Professor Hunham (Paul Giamatti) lässt seine Schüler gerne wissen, was er (nicht) von ihnen hält. Foto: Focus Features

Zur allgemeinen Freude hat Alexander Payne – der zuletzt mit „Downsizing“ (2017) nicht überall Jubel auslöste – endlich wieder einen Film gedreht. Und zu noch größerer allgemeiner Freude arbeitet er dabei endlich wieder mit Paul Giamatti zusammen. Giamatti machte in Paynes „Sideways“ (2004) aus einem etwas besserwisserischen Mauerblümchen mit Hang zum Zynismus einen nachvollziehbaren Menschen und verlieh dessen kontinuierlichem Beinahe-Scheitern eine beeindruckende Grandezza.

„The Holdovers“ glänzt mit drei großartigen Schauspielern

Selbstverständlich schenkt er sich auch in „The Holdovers“ nichts, in dem er die Rolle des ungeliebten Professor Hunham spielt. Giamatti wird dabei tatkräftig unterstützt von Dominic Sessa, der im Part des „verwaisten“ Barton-Schülers Angus Tully ein fulminantes Kino-Debüt hinlegt; entdeckt wurde er übrigens an der Schulbühne an einem der Drehorte. Komplettiert wird die Kleingruppe von Da’Vine Joy Randolph, die als Kantinen-Chefin Mary Lamb nicht nur für das Festtagsmahl zuständig ist, sondern mit ihrem ganz eigenen Kummer über den Tod ihres Sohnes im Vietnam-Krieg zur unvergleichlichen Stimmung dieses Jahreswechsels 1970/71 beiträgt.

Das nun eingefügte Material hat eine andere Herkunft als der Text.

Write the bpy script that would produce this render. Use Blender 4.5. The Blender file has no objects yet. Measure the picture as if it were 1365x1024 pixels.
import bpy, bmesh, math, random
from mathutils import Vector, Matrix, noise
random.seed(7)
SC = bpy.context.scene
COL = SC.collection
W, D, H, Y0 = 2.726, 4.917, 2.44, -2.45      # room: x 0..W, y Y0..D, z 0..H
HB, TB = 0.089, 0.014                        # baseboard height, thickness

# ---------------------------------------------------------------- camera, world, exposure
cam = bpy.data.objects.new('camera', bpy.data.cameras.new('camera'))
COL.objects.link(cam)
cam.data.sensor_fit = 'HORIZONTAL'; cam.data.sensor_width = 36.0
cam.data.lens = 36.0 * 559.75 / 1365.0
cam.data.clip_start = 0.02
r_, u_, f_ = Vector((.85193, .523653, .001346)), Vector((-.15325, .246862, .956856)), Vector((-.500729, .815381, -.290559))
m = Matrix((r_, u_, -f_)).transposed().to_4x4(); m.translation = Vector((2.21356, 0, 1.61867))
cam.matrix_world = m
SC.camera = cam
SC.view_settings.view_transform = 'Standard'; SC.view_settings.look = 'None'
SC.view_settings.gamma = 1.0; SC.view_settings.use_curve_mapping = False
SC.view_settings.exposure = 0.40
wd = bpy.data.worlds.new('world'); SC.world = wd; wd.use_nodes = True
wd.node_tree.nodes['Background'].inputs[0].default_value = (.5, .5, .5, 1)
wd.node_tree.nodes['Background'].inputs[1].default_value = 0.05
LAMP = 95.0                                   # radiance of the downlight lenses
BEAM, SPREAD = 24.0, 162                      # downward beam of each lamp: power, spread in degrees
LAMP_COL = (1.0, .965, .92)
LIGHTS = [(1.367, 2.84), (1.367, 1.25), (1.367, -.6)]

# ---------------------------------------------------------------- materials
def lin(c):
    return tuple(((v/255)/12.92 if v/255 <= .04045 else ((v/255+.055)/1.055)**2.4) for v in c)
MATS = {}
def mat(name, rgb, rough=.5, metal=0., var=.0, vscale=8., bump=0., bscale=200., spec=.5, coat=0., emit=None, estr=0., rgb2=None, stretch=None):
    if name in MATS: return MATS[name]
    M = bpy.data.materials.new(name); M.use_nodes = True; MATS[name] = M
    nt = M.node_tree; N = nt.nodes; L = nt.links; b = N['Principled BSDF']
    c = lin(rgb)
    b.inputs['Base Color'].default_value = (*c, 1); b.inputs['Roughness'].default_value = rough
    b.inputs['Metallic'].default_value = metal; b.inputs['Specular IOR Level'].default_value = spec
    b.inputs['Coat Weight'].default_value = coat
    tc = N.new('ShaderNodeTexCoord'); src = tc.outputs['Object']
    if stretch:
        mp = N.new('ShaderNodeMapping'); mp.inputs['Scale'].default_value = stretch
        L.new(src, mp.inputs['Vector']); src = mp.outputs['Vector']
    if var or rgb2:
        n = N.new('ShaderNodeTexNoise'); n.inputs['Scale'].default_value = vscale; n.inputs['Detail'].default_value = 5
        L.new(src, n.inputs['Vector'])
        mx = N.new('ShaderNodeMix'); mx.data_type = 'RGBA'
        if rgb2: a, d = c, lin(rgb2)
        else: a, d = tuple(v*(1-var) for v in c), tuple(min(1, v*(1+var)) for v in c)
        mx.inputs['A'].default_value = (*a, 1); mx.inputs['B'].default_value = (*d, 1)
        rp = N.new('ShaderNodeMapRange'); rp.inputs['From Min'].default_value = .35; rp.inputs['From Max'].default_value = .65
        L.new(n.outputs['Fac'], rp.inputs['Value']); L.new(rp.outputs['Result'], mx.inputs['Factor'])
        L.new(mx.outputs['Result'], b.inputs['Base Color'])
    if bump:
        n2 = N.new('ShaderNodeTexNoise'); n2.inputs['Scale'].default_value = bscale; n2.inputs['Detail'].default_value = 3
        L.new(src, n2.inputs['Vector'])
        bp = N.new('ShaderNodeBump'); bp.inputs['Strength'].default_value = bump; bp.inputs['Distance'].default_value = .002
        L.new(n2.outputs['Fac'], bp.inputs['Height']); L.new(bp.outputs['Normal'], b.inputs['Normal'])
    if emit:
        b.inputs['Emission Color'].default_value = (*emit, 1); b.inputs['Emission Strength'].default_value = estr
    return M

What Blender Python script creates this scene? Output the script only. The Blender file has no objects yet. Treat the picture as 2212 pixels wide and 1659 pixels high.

Drei hell strahlende Kerzen fackeln satte zwei Schauspiel-Sternstunden ab, dazu brauchen sie keinen Adventskranz und verzichten herzlich gerne auf Besinnlichkeit. Ein echter Weihnachtsfilm also, der passenderweise zu Jahresbeginn in die Kinos kommt, um uns daran zu erinnern, dass die Gefühle und Werte, die an die hier glorios verkorksten Feiertage anknüpfen, den Rest der Zeit genauso relevant sind. Mit „The Holdovers“ dringt Payne, dessen gesamtes Werk um aufrichtige Begriffe von Wirklichkeit und Humanität ringt, zur eigentlichen Bedeutung des vielfach missbrauchten Festes der Liebe vor und fügt seiner Filmografie ein Glanzlicht hinzu.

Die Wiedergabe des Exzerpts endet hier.